A view of the PBC's headquarters in Beijing Photo: cnsphoto
In its latest statement on the pursuit of high-quality financial development, the People's Bank of China (PBC), the country's central bank, vowed on Saturday to guard against systemic financial risks, including the outstanding local government debt.
The central bank will work to establish a long-term mechanism to handle local government debt risks, control new debt strictly and provide emergency liquidity to local governments with heavy debt burdens when necessary, PBC Governor Pan Gongsheng said during an exclusive interview with the Xinhua News Agency on Saturday.
Pan noted that China's financial risks are generally controllable, adding that the PBC will improve mechanisms for financial risk prevention, warning and management.
Pan made similar statements during the Financial Street Forum held in early November, noting that the overall debt level of the Chinese government is at the middle to lower range by international standards, and the authorities have taken multiple measures this year to support local governments to resolve debt risks.
"The central bank's stance has sent a signal that China has promised the world that there will be no financial systemic risks, which will boost the confidence of investors and market players," Hu Qimu, a deputy secretary-general of the digital-real economies integration Forum 50, told the Global Times on Sunday.
As of the end of October, outstanding local government debt stood at about 40.1 trillion yuan ($5.63 trillion), within the debt limit for local governments in 2023 approved by the first session of the 14th National People's Congress - which was about 42.17 trillion yuan, data from China's Ministry of Finance showed.
"The central bank's governor noted the importance of liquidity support for local governments. Problems with the liquidity of debt can lead to a halt in local operations and even a contraction of the economy as a whole. But the growth of debt must be matched by local economic development," Tian Yun, a veteran economist based in Beijing, told the Global Times on Sunday.
The central bank's statement indicates that it will continue to monitor the financial data of local governments and with other sectors to prevent liquidity risks, Tian noted.
The central government has sufficient policy tools to avoid systemic financial risks and ensure local economic development while resolving local debt problems, Hu noted.
Despite continuous Western media hype over China's alleged local government debt problem, the Chinese central government and provincial governments have implemented measures to support local governments in prudently addressing debt risks, which aim to alleviate the fiscal pressure of local governments and expand the role of local finance in boosting the development of local economies.

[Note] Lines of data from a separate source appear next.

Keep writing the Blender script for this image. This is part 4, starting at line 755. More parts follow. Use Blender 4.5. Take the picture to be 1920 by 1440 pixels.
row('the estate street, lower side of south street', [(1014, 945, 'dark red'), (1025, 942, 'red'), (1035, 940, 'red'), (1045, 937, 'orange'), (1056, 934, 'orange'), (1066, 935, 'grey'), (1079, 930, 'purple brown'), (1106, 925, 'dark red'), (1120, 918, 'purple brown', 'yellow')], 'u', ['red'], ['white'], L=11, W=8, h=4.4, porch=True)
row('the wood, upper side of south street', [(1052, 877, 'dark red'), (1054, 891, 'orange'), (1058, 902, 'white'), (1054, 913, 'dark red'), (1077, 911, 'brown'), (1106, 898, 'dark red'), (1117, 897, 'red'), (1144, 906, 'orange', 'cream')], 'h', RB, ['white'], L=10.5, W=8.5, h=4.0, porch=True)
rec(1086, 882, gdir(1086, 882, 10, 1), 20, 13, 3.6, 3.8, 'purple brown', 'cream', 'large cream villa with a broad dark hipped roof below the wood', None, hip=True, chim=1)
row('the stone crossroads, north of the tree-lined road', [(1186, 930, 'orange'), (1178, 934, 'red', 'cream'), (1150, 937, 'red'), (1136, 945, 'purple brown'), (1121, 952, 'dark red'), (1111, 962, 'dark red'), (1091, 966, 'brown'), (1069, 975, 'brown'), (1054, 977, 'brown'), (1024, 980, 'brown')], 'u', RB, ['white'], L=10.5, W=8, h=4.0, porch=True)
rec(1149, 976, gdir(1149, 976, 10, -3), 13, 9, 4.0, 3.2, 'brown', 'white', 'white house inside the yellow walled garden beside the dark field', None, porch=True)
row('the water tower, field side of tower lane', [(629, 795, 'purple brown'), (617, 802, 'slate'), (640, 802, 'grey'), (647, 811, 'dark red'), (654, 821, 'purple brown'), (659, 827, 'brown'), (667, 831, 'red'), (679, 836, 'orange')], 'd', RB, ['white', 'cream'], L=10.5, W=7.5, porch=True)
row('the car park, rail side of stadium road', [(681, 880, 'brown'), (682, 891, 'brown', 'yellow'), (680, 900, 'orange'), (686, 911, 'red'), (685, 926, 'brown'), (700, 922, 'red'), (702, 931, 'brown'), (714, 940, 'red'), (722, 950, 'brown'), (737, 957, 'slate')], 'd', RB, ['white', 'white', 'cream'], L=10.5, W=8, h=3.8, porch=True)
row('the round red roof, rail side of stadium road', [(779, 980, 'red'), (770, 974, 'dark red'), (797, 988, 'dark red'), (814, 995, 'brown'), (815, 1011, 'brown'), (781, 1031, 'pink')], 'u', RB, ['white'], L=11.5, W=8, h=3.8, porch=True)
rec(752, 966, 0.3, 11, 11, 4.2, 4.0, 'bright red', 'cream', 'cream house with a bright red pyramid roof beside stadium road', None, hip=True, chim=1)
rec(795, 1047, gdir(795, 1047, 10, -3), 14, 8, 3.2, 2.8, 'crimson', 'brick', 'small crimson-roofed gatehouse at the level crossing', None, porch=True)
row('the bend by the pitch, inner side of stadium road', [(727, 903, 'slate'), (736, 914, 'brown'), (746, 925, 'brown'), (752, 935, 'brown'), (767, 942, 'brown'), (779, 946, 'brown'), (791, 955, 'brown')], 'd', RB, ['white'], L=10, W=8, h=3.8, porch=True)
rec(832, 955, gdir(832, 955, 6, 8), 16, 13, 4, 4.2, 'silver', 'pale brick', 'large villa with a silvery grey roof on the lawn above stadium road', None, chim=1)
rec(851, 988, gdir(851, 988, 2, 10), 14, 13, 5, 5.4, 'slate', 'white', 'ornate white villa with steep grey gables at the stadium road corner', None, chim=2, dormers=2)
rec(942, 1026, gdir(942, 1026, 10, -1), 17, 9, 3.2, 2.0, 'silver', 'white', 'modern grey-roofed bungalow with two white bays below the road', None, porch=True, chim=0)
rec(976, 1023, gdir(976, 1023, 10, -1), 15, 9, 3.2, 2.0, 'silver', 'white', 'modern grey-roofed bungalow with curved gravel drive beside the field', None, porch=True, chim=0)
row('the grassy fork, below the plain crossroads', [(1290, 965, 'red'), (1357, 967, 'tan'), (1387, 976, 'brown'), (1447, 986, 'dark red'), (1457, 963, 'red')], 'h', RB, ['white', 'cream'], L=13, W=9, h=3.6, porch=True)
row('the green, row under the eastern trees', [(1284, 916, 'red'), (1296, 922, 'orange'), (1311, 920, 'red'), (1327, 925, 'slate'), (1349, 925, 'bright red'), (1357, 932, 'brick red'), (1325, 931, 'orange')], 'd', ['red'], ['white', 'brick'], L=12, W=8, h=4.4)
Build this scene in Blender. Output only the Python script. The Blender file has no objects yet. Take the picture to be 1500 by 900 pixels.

For instance, local governments are urged to raise funds to pay back debts through selling assets, including cash-generating ones. In addition, the authorities have guided financial institutions to help resolve existing debt risks and control new debts through a variety of measures, including debt extensions, debt swaps and loan rollovers.
According to thepaper.cn, 29 Chinese localities including North China's Inner Mongolia Autonomous Region and Tianjin Municipality have issued refinancing bonds this year to pay off debts, which has "made a good start for central and local governments to prevent local debt risks," Tian noted.
The latest development marked the re-start of the issuance of special-purpose refinancing bonds this year to allow local governments to swap local debts with higher-quality guaranteed bonds, observers said.
"It is also worth mentioning the issuance of additional
1 trillion yuan in special-purpose treasury bonds in October, which could help drive investment in local infrastructure and reduce local hidden liabilities," Tian noted, adding that the issuance showed that the central government will increase fiscal spending to help localities ease short-term debt pressures, especially at a time when economic downward pressure is more pronounced.
Hu noted that local governments will continue to control new debt and optimize debt allocation while ensuring the normal promotion of ongoing infrastructure projects.